Methods: Probationers/Parolees were recruited at the probation and parole office in a large east coast metropolitan area. Twenty probationers/parolees were interviewed. We used semi-structured interviews and life-maps. Life-maps were used to: 1) learn about the life-course development of violent behaviors from the participants perspective; and 2) capture and determine static and dynamic factors across the participants lifespan. Data were analyzed iteratively and deductively with a thematic approach using Dedoose software.

Results: First, probationers/parolees identified violent and abusive caregivers and antisocial peer networks during adolescence as contributing static factors.
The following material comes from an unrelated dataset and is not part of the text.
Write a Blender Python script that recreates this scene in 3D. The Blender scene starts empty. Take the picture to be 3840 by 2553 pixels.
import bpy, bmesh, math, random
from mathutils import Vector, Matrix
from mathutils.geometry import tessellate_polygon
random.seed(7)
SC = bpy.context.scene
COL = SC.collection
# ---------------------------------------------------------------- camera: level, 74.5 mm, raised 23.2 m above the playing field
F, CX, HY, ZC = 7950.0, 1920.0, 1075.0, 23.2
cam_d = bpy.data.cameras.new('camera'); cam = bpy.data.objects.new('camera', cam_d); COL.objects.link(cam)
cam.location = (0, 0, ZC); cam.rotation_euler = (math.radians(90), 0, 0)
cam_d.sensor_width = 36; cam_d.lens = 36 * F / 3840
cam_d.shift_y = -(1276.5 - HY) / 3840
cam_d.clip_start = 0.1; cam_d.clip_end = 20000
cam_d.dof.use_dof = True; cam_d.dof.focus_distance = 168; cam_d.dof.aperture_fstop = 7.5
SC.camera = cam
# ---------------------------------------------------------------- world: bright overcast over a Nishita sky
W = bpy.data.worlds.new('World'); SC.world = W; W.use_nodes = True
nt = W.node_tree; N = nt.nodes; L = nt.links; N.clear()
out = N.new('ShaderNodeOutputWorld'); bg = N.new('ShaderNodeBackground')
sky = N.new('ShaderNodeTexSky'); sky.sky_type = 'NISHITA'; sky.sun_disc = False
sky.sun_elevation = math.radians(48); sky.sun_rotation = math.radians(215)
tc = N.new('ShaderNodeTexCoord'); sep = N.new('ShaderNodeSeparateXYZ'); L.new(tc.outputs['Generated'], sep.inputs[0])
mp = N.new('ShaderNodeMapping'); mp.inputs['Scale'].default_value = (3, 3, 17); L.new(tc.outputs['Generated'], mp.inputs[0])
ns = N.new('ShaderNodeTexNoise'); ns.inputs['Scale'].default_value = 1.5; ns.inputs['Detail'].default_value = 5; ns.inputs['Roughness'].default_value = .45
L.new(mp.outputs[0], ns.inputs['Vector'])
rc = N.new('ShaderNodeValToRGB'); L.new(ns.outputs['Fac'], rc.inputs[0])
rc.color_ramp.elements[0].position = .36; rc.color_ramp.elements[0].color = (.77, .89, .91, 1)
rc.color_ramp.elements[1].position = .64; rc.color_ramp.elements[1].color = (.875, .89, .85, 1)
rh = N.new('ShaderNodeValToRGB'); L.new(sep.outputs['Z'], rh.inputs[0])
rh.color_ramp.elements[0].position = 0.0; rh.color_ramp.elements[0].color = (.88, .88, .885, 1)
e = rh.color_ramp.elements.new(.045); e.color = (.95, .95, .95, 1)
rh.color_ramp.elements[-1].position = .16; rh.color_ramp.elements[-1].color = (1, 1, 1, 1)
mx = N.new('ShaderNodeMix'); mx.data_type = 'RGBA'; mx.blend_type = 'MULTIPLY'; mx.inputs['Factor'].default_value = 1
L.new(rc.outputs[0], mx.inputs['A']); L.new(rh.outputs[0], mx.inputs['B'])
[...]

Second, substance use, "difficult" emotions, social expectations, and poor anger-management skills were frequently mentioned as dynamic risk factors. Finally, themes emerged about the role of social interactions and relationships as related to violence, where family members were most frequently cited as victims.

Conclusion and Implications: The first-person narratives offers complimentary perspectives on violence among persons with psychiatric disorders in the criminal justice system, who are at high recidivism risk. This information may be useful for identifying probationers/parolees at-risk for violence and for designing future policies and programs to prevent violence further upstream. Findings may also prove useful in generating new research directions on violence among persons with psychiatric disorders. Given that social workers are often the primary providers for this population, they are likely the key beneficiaries. Therefore, the research requires a social work perspective that includes a social justice value, which is often omitted from research on people convicted for violent crimes.